Auto-enrolment came into force in October 2012, but its introduction was staggered over almost six and a half years. Its rollout began with the largest employers, as determined by their number of employees, and was gradually extended to all employers in accordance with their size.

By February 2018 all employers had reached their staging date and were expected to be compliant with their auto-enrolment duties.

New employers, or those who took on their first member of staff on or after October 1 2017, would be expected to comply with their auto-enrolment duties from the day their first member of staff started working for them. 

Employers must automatically enrol all staff between age 22 and state pension age who have qualifying earnings of at least £10,000. The figure of £10,000 is called the earnings trigger and has not changed since 2014, although it is reviewed annually.

This £10,000 is based on a 12-month period, but the actual test is determined by the employee’s relevant earnings period, which will in turn be determined by the period in which the employer pays their employee. This could, for example, be a week or a month. As a result, an employee may become eligible even if they do not usually earn the full £10,000 within the year: the same rules will apply if they earn more than £192 a week or £833 a month.
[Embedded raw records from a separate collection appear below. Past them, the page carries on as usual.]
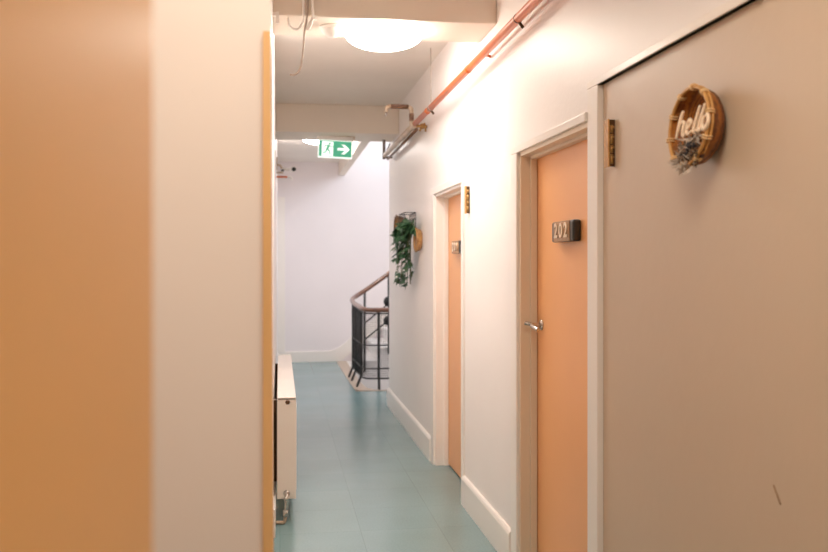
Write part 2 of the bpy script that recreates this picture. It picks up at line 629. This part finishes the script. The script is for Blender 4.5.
# ------------------------------------------------------------------ hello basket
hb = thing('hanging_basket', 'round woven cane basket with hello lettering and dried flowers on beige door', 'wall basket',
           (XW + .008, 2.300, 1.922), (math.radians(-4), 0, RW))
AX, AZ, DEP = .119, .110, .058
k = MB()   # shell: profile revolve with ellipse section, axis = local -y
mt = Matrix.Rotation(PI / 2, 4, 'X')         # lathe z -> local -y
k.lathe([(0, .0), (.80, .0), (.92, .012), (.985, .034), (1.0, DEP)], mt, 56, AX, AZ)
k.build('basket_shell', M['basket'], hb)
k = MB()
k.lathe([(0, .008), (.76, .008), (.89, .018), (.95, .036), (.965, DEP)], mt, 56, AX, AZ)
k.build('basket_lining', M['basketin'], hb)
k = MB()
ring = [(AX * .985 * math.cos(2 * PI * i / 56), -DEP, AZ * .985 * math.sin(2 * PI * i / 56)) for i in range(57)]
k.tube(ring, .0052, 10, caps=False)
ring2 = [(AX * 1.0 * math.cos(2 * PI * i / 56), -DEP + .011, AZ * 1.0 * math.sin(2 * PI * i / 56)) for i in range(57)]
k.tube(ring2, .0040, 8, caps=False)
rim = k.build('rim', M['cane'], hb)
for i in range(10):
    an = 2 * PI * (i + .35) / 10
    k = MB()
    cx, cz = AX * math.cos(an), AZ * math.sin(an)
    tx, tz = -math.sin(an), math.cos(an)
    for q in (-.0035, .0035):
        pp = []
        for s in range(11):
            fi = 2 * PI * s / 10
            rr = 1 + .075 * math.cos(fi) - .015
            pp.append((cx * rr + tx * q, -DEP + .004 + .0125 * math.sin(fi), cz * rr + tz * q))
        k.tube(pp, .0022, 6, caps=False)
    k.build('binding', M['canetie'], rim)
# lettering: brush strokes
k = MB()
SX, SZ = .172, .072


def stroke(pts, r=.0052):
    P = [((x - .56) * SX / 1.0 + .038, -DEP - .006, (z - .42) * SZ + .004) for x, z in pts]
    P = smooth_path(P, 6)
    n = len(P)
    k.tube(P, [r * (0.72 + .38 * math.sin(PI * i / (n - 1))) for i in range(n)], 8, flat=(1.0, 1.0))


stroke([(.00, -.02), (.07, .4), (.15, .82), (.20, 1.0)], .0052)
stroke([(.05, .22), (.12, .46), (.20, .58), (.26, .50), (.24, .28), (.23, .06), (.28, .0), (.34, .12)], .0052)
stroke([(.36, .22), (.46, .30), (.51, .45), (.46, .56), (.39, .42), (.37, .18), (.43, .02), (.54, .12)], .0052)
stroke([(.78, .98), (.70, .60), (.62, .18), (.64, .02), (.70, .10)], .0052)
stroke([(.94, .98), (.86, .60), (.78, .18), (.80, .02), (.86, .12)], .0052)
stroke([(1.06, .52), (.96, .50), (.90, .28), (.93, .06), (1.01, .06), (1.08, .28), (1.06, .52), (1.02, .58)], .0052)
k.build('hello_lettering', M['letters'], hb)


def petals(mb, c, n, size, spread, wid=.35, droop=0.0):
    for i in range(n):
        d = Vector((random.uniform(-1, 1), random.uniform(-.8, .1), random.uniform(-.8, .8) - droop)).normalized()
        s = d.cross(Vector((random.random(), random.random(), random.random()))).normalized()
        L_ = size * random.uniform(.6, 1.2)
        o = Vector(c) + Vector((random.uniform(-1, 1), random.uniform(-.4, .2), random.uniform(-1, 1))) * spread
        nn = d.cross(s) * L_ * .15
        P = [o, o + d * L_ * .4 + s * L_ * wid * .5 + nn, o + d * L_ + nn * .3, o + d * L_ * .4 - s * L_ * wid * .5 + nn]
        mb.poly(P)


k = MB()
for cx, cz in ((-.01, -.058), (.025, -.046), (.065, -.036), (-.03, -.090), (.0, -.100), (.035, -.104), (.05, -.066)):
    petals(k, (cx, -DEP + .002, cz), 15, .034, .013)
k.build('dried_petals', M['dried1'], hb)
k = MB()
for cx, cz in ((.01, -.052), (.045, -.048), (-.015, -.075), (.02, -.08), (.055, -.08)):
    petals(k, (cx, -DEP + .010, cz), 14, .036, .016)
for i in range(7):
    an = -1.9 + i * .28
    k.tube([(.02, -DEP + .006, -.07), (.065 * math.cos(an) + .012, -DEP - .004, -.07 + .05 * math.sin(an))], .0014, 5)
k.build('dried_leaves', M['dried2'], hb)
k = MB()
for cx, cz, r in ((.034, -.062, .016), (.010, -.078, .010), (.052, -.058, .011)):
    k.sphere((cx, -DEP - .004, cz), r, seg=10)
    petals(k, (cx, -DEP - .006, cz), 10, .018, .008)
k.build('dark_flower_head', M['dried3'], hb)

# ------------------------------------------------------------------ ceiling lamps
def lamp(label, loc, r, hgt, m, name='ceiling_lamp'):
    root = thing(name, label, 'ceiling light', loc)
    k = MB()
    k.lathe([(0, 0), (r * .9, 0), (r * .9, -.018), (r * .8, -.022), (0, -.022)], None, 48)
    k.build('base_plate', M['whiteplastic'], root)
    k = MB()
    prof = [(r * .86, -.016)] + [(r * math.cos(a_), -.028 - (hgt - .028) * math.sin(a_)) for a_ in [i / 12 * PI / 2 for i in range(12)]] + [(0, -hgt)]
    k.lathe(prof, None, 48)
    k.build('diffuser', m, root)
    return root


lamp('large round lit ceiling lamp under the nearest beam', (.575, 4.90, 2.848), .215, .105, M['lamp'])
lamp('small lit ceiling lamp beyond the exit sign over the landing', (.44, 11.0, H), .16, .080, M['lamp2'])

sd = thing('smoke_detector', 'small white dome smoke detector beside the big round lamp', 'smoke detector', (.282, 4.86, 2.848))
k = MB()
k.lathe([(0, 0), (.066, 0), (.066, -.012), (.062, -.016), (0, -.016)], None, 32)
k.build('base_plate', M['whiteplastic'], sd)
k = MB()
k.lathe([(.058, -.014), (.058, -.024), (.05, -.038), (.036, -.052), (.02, -.060), (0, -.062)], None, 32)
k.build('sensor_dome', M['whiteplastic'], sd)

# ------------------------------------------------------------------ exit sign
ex = thing('exit_sign', 'green running man exit sign with white arrow hanging below the beam', 'exit sign', (.556, 8.9, 2.82), (0, math.radians(2.2), 0))
k = MB()
k.box((-.182, -.022, -.045), (.178, .022, -.004), bevel=.004)
k.build('housing', M['whiteplastic'], ex)
k = MB()
k.box((-.185, -.012, -.006), (.195, .012, .004), bevel=.001)
k.box((.17, -.02, -.03), (.192, .02, -.002), bevel=.002)
tag(k.build('mounting_bracket', M['oldsteel'], ex), 'dark metal bracket')
k = MB()
k.box((-.172, -.010, -.222), (.172, .010, -.044), bevel=.003)
panel = k.build('sign_panel', M['signwhite'], ex)
k = MB()
k.box((-.164, -.0115, -.210), (.164, -.0095, -.050))
k.build('green_face', M['green'], panel)
k = MB()


def ep(mb, poly, y=-.0125):
    mb.poly([(x, y, z) for x, z in poly])


ep(k, [(-.135, -.060), (-.022, -.060), (-.022, -.205), (-.135, -.205)])
k.build('doorway_symbol', M['signwhite'], panel)
k = MB()


def limb(mb, a_, b_, wa, wb, y=-.0135):
    a_, b_ = Vector(a_), Vector(b_)
    d = (b_ - a_).normalized()
    n_ = Vector((-d.y, d.x))
    P = [a_ + n_ * wa, b_ + n_ * wb, b_ - n_ * wb, a_ - n_ * wa]
    mb.poly([(p.x, y, p.y) for p in P])


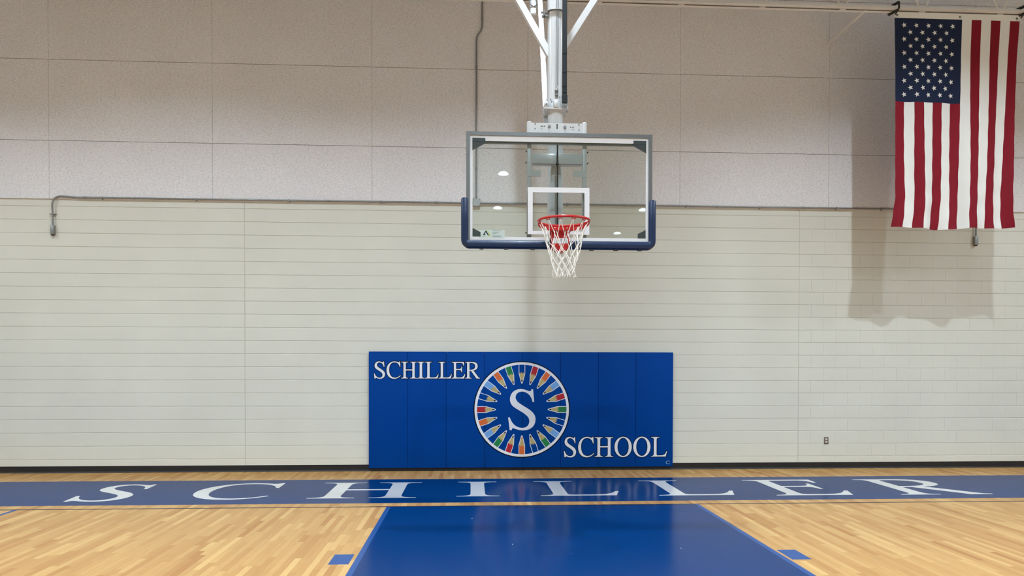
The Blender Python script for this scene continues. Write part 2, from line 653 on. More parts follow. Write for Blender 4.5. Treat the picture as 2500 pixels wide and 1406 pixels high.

That said, there are additional rules that try to avoid very short memberships of the scheme for those who have fluctuating incomes that will not result in annual qualifying earnings of £10,000 or more. Care needs to be taken in these cases to ensure the auto-enrolment duties are being met correctly.

Qualifying earnings are made up of any of the following components of pay that are owed to the worker:

  • Salary
  • Wages
  • Commission
  • Bonuses
  • Overtime
  • Statutory sick pay
  • Statutory maternity pay
  • Ordinary or additional statutory paternity pay
  • Statutory adoption pay

Since all employers have now passed their staging date, new staff will be automatically enrolled when they join the company, or when they first meet the age and earnings criteria. Employers have to complete a Declaration of Compliance and demonstrate to the Pensions Regulator how they are meeting the requirements.

Contribution levels

On April 6 2019, the minimum contribution level for defined contribution arrangements (including personal and stakeholder pensions) rose to 8 per cent of qualifying earnings, where at least 3 per cent is being paid by the employer. If the employer contributes the minimum amount, the employee must contribute at least 4 per cent of qualifying earnings, with a further 1 per cent coming from tax relief.